In the backdrop of the sub-prime crisis countries had to take measures to stabilize the economy again. In 2007 a lot of central banks, including the US Federal Reserve and Bank of England became very proactive and they didn’t want to put more money in the system anymore or supporting the lending activities of financial institutions. Measures had to be taken, these were different for every country. First of all, the United states had to take measures. One of those measures was the adoption of a 700 billion dollar rescue package for the sinking financial system in the United States of America, this package is also known as the ‘troubled asset relief program’ or the TARP. The main target of implementing the troubled asset relief program was to provide liquidity to the banking system. Another measure that the USA took was the subsequent investments of huge amounts of money in its quantitative easing programme, since 2008 the USA invested $2.3 trillion in it and in September 2012 they said they were going to add an additional 40 billion dollar per month.

The European Central Bank took similar measures. Those included a Securities Market Programme (SMP), they introduced this program in May 2010. The objective was to supply more liquidity into the banking system. Furthermore, in 2011 they injected  489 billion euros into banks on a 3-year loan, with a 1% interest rate. Also the UK took measures to improve the economy, they introduced the Asset Purchase Facility.

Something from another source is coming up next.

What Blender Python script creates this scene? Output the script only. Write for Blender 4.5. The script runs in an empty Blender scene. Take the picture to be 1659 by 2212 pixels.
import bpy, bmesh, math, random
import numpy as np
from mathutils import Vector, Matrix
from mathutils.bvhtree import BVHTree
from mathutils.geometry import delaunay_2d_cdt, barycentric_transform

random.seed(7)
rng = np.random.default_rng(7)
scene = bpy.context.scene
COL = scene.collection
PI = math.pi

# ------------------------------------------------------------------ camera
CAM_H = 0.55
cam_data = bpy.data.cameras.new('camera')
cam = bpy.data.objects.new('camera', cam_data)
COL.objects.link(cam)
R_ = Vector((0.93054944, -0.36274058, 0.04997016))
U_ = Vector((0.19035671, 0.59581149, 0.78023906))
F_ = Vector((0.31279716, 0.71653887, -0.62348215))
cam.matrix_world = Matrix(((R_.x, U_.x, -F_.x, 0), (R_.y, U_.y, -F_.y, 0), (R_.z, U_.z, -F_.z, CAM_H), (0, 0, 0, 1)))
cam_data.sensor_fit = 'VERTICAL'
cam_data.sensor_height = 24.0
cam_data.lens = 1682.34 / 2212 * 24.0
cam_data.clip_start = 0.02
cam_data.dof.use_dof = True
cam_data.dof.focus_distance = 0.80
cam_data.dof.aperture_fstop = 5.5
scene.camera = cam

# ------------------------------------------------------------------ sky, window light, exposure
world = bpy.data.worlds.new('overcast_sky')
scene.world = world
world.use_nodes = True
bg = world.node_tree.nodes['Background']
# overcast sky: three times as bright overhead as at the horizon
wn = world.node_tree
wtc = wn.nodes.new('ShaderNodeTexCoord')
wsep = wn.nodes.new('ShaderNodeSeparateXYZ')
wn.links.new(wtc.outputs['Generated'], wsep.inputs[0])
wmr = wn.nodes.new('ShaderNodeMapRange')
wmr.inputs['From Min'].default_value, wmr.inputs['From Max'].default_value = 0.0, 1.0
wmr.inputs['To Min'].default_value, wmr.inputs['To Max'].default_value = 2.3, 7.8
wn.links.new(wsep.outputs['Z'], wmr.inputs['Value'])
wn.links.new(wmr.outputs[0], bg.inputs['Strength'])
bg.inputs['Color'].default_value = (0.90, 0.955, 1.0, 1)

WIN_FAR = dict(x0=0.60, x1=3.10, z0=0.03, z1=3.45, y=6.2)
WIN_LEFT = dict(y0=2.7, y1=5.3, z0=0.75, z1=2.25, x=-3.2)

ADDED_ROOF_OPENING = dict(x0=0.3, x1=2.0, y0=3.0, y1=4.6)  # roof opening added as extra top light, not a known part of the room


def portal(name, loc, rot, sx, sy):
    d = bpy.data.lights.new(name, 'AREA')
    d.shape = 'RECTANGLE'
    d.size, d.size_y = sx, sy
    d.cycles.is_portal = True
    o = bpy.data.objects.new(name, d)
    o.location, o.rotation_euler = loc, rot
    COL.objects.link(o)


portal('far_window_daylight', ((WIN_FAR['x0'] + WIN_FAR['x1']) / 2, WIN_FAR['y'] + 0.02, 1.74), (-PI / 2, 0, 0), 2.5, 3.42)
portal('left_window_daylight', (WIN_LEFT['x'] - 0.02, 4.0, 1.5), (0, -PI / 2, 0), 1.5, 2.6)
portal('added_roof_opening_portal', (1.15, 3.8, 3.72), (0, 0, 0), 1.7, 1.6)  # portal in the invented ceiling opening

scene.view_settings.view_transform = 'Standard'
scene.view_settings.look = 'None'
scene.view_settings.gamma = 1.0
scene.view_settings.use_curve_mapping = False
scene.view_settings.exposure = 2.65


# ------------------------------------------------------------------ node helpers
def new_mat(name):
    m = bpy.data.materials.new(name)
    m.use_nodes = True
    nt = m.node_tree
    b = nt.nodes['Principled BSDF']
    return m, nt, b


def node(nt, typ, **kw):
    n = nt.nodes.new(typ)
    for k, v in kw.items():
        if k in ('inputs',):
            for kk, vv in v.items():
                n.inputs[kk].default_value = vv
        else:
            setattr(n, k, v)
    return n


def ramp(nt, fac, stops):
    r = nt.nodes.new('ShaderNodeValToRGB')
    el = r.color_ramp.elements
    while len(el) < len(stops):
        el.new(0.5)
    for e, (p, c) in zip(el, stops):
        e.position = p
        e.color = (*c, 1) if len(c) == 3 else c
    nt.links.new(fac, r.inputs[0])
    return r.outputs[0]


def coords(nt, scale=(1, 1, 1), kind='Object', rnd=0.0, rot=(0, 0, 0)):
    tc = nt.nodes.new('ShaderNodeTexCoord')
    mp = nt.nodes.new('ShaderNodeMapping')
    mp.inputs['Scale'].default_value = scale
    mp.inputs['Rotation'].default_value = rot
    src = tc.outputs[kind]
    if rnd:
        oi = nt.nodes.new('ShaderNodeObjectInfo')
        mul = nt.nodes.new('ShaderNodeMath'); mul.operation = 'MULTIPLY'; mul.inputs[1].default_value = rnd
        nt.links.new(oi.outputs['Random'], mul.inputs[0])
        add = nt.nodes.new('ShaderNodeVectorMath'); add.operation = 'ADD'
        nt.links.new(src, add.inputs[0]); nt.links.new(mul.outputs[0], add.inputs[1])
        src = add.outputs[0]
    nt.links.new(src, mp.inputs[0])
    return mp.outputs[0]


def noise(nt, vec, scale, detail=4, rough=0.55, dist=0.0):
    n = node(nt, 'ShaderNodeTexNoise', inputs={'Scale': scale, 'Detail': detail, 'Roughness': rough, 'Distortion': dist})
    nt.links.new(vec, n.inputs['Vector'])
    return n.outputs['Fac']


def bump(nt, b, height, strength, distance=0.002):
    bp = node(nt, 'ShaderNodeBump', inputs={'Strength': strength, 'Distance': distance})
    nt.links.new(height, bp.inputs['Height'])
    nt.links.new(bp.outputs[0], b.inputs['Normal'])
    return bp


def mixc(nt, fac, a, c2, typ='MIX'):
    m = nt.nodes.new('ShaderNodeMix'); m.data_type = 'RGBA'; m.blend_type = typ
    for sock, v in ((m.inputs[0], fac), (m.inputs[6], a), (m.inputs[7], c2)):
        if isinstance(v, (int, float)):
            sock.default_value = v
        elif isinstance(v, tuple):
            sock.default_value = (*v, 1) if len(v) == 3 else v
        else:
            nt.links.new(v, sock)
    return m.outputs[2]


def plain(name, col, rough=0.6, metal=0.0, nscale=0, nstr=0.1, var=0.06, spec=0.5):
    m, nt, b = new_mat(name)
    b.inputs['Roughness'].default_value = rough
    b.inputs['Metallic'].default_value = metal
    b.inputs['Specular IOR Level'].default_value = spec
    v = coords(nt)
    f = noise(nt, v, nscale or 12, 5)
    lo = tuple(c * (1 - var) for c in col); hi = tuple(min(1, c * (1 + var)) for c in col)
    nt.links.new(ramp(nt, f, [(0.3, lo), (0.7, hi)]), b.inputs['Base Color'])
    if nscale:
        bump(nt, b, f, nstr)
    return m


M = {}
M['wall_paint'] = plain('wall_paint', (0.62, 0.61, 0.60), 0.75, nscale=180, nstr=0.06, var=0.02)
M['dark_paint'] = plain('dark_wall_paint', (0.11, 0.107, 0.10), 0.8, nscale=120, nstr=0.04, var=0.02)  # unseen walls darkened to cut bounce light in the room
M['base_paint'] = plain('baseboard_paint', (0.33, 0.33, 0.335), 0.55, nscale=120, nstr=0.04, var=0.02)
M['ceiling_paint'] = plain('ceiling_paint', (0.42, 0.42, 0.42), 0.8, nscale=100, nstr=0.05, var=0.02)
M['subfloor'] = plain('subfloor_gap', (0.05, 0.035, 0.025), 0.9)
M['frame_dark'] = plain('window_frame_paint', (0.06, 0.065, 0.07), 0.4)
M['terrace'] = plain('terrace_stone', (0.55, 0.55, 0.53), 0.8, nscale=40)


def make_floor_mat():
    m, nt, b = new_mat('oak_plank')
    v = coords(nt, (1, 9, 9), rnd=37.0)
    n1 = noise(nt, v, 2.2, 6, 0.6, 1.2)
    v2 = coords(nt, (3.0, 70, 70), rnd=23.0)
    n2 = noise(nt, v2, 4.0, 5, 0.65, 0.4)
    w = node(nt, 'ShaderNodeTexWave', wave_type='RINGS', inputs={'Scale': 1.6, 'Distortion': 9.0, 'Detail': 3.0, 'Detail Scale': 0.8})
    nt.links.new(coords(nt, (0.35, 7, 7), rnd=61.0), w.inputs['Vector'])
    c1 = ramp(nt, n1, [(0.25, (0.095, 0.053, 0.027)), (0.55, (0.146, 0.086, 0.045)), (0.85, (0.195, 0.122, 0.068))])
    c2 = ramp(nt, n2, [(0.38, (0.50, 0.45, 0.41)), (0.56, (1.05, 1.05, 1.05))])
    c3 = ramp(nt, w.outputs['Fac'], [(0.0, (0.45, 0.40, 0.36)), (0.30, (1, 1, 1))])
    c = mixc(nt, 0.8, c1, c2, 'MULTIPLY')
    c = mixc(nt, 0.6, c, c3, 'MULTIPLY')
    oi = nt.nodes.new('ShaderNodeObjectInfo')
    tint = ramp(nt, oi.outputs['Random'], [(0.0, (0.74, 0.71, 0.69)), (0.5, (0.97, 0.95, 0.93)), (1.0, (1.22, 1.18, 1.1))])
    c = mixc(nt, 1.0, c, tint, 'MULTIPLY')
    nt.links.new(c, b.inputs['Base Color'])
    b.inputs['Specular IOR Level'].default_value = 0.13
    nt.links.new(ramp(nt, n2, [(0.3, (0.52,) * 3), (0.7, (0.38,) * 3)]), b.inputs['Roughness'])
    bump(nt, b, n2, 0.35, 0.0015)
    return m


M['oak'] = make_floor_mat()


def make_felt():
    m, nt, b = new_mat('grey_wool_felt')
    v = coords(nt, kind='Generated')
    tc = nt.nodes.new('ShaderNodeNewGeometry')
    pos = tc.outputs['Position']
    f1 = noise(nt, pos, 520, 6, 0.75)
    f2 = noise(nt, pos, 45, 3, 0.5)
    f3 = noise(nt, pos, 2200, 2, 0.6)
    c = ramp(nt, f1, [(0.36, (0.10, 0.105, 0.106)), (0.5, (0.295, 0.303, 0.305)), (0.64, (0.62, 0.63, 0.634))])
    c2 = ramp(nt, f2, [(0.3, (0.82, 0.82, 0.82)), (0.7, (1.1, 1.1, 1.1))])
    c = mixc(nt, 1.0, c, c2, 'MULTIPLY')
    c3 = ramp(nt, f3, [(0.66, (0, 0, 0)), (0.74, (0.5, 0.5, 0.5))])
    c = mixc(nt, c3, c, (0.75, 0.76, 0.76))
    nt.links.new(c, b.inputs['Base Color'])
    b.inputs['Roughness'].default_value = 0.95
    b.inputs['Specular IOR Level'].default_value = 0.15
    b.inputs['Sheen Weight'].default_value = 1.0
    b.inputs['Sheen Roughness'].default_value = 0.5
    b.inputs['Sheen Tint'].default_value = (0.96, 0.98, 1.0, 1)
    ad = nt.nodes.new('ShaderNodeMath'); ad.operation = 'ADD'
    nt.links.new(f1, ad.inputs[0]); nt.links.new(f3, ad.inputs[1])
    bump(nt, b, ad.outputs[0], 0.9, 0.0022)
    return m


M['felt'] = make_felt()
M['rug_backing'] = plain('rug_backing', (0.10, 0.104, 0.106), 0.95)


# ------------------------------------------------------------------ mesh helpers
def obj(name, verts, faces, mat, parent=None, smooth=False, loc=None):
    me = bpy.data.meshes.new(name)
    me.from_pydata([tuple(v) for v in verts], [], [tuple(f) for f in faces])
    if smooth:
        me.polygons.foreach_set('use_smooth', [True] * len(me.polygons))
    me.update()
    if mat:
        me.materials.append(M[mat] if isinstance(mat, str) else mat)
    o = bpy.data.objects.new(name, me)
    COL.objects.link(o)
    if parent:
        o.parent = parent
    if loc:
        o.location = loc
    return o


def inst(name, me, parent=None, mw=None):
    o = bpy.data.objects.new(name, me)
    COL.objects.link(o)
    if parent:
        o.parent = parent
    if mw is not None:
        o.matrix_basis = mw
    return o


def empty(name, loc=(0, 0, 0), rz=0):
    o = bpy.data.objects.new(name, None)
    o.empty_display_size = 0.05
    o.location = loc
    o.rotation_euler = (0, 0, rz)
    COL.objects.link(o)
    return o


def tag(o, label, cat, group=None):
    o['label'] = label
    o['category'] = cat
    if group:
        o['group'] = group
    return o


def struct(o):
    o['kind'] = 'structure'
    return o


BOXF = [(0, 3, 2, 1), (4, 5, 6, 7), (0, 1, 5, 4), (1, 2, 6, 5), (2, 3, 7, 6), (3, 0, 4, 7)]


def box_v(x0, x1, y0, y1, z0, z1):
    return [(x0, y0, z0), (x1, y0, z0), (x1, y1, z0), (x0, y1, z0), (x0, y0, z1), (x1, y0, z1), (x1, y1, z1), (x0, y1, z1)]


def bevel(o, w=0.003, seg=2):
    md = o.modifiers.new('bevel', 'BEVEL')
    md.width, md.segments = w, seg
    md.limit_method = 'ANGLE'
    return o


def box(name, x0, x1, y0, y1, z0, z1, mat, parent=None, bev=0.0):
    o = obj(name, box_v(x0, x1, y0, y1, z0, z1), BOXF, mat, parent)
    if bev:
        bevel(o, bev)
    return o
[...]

An article in The Guardian about the measurements:

Here is an interesting article about the measures taken by the ECB: 


I think the globalization had an impact on the crisis, because we live in a new world where everybody is connected and where people can do business all over the world. People all over the world own stocks on American stock exchanges such as Nasdaq and also lost a lot of money because of the economic crisis in 2008. Furthermore, a lot of deals all over the world are made in USD, so in that case globalization also had an impact on the crisis. Because of globalization capital flows at a much  higher velocity, which may make the impact of a crisis more severe. People are able to transact their money way faster, they have the possibility to do investments all over the world just by using their computer for example. During and after the crisis, a lot of countries lost their confidence in globalization because America caused a worldwide crisis. They thought the Laissez-faire was over and that they had to protect their domestic markets again. Everybody thought that globalization was a new gold mine in the new economic world, but because of the excessive growth in a short period of time there had to come a  backlash. Globalization may be a source of economic growth but on the other hand it  may also works in the opposite way, you win together but you also lose together. Globalization, financial liberalization and the improvement in the IT sector has made the economic crisis more severe in my opinion.